Salespeople are often considered ‘lone wolves’ because in the field, they typically exercise a significant amount of flexibility in terms of how they carry out their tasks. Yet, it’s important that their behaviors and results are aligned with the goals of the organization, Dr. Auh explains. And furthermore, that even “natural born” sales leaders can learn to work with different types of customers in different types of conditions.

To this end, Dr. Auh and his fellow researchers propose two different kinds of learning: Exploratory learning is behavior-based on entrepreneurial actions focused on experimenting with, searching for, and discovering novel, creative, and innovative selling techniques. Exploitative learning is behavior that enhances productivity and efficiency by adhering to proven methods of selling and leveraging existing knowledge and experience, minimal deviation from routine selling.

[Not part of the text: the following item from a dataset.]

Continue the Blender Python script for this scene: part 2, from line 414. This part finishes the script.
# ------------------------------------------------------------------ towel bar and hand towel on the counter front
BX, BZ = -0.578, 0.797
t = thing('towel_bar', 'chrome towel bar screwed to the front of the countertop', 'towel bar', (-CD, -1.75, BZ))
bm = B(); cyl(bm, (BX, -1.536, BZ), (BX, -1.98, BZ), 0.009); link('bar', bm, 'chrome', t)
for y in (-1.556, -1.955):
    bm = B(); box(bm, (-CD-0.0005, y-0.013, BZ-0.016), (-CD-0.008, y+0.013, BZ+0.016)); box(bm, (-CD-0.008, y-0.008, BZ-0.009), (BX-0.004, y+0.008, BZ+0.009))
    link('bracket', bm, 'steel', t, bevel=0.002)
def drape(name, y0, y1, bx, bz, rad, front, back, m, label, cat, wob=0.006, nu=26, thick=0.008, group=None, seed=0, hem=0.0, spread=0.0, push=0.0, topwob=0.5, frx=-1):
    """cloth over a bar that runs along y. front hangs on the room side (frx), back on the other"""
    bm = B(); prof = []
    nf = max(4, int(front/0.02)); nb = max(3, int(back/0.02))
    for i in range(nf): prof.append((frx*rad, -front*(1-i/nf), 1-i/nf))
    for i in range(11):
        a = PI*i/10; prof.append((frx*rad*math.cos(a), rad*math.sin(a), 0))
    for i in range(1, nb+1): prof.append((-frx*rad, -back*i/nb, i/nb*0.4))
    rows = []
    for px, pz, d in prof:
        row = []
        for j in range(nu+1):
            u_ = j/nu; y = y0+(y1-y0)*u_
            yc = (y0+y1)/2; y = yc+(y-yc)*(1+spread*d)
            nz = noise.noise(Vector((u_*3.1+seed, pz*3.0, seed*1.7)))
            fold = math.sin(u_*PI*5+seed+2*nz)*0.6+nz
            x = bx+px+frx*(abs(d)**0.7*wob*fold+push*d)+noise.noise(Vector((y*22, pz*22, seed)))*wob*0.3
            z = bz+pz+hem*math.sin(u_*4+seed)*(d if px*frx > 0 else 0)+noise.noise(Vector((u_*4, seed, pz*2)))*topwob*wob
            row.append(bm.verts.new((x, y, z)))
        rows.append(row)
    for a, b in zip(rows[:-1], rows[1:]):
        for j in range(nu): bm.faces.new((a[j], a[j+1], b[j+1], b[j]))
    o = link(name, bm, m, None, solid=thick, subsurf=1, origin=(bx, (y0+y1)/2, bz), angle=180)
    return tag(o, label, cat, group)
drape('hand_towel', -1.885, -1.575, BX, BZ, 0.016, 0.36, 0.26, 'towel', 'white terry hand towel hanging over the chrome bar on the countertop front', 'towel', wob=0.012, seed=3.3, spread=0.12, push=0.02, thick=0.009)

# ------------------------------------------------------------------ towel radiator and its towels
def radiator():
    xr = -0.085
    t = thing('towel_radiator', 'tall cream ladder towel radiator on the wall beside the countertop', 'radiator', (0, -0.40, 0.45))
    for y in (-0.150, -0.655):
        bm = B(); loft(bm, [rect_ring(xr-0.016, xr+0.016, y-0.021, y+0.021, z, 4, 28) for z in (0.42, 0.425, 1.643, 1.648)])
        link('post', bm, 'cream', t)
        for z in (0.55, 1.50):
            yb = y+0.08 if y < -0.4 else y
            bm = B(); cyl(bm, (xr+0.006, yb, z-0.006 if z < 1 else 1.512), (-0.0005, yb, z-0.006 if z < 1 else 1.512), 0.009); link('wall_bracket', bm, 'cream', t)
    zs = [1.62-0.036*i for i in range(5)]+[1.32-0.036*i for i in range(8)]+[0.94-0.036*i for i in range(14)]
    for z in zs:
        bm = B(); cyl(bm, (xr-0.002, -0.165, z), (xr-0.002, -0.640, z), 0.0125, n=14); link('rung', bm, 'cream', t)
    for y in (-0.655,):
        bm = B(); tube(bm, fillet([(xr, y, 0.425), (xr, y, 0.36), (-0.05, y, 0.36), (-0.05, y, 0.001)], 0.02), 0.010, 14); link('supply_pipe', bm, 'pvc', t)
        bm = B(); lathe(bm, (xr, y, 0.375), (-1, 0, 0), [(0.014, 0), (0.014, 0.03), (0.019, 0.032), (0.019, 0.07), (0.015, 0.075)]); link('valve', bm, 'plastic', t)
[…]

“Prof. Seigyoung Auh says even natural born sales leaders can learn to work with different types of customers in different types of conditions.” – Click to tweet

Each type of learning is most appropriate in a particular set of circumstances and with a particular type of customer. In general, when a salesperson is selling to an individual decision maker, using an exploratory style is more likely to pay off. However, in complex buying situations, such as new purchases involving multiple people with different roles, an exploitative approach might be most effective.

Modifying Natural Inclination

Even if a salesperson’s natural disposition is exploratory or exploitative, it’s possible to learn how to use the other approach. That’s where the role of sales management comes in. Dr. Auh explains, “As my research shows, although a salesperson may be chronically more inclined to gravitate towards one type of learning, whether he or she adopts one learning or another can be significantly influenced by the types of controls that an organization or manager uses.” 

“Learning style may be the missing link to ‘better understanding the relationship between sales control – how salespeople are monitored, directed, and evaluated – and sales performance.’” – Click to tweet

Capability controls emphasize a salesperson’s capabilities over his or her results. When paired with exploratory learning, this type of control can boost a salesperson’s performance. When the control system is designed around capabilities, it allows salespeople to risk failure, which gives them the freedom to explore – and innovate. This kind of control is optimal when “the objective is to have salespeople engage in experimental, creative, risk-taking, and bold endeavors to address customers’ needs in different and novel ways,” the researchers write.

In contrast, outcome controls emphasize a salesperson’s results over capabilities. When paired with exploitative learning, this type of control can boost a salesperson’s performance. When the control system is designed around outcomes, it encourages salespeople to rely on proven and well-established methods and procedures. Conversely, outcome controls can decrease a salesperson’s performance when paired with exploratory learning, as the ‘mandates’ contradict each other (fixed outcomes on one hand but flexible methods on the other).

Sales Matters

“An effective sales force is an indispensable asset,” write Auh and his co-authors. Indeed, it’s hard to imagine any organization existing without effective sales. And organizations invest heavily in it; U.S. companies alone spend some $20 billion a year on sales training.

Now organizations can optimize that indispensable asset in which they’ve invested so heavily - by fitting sales controls and learning styles to the particular circumstances of the sale.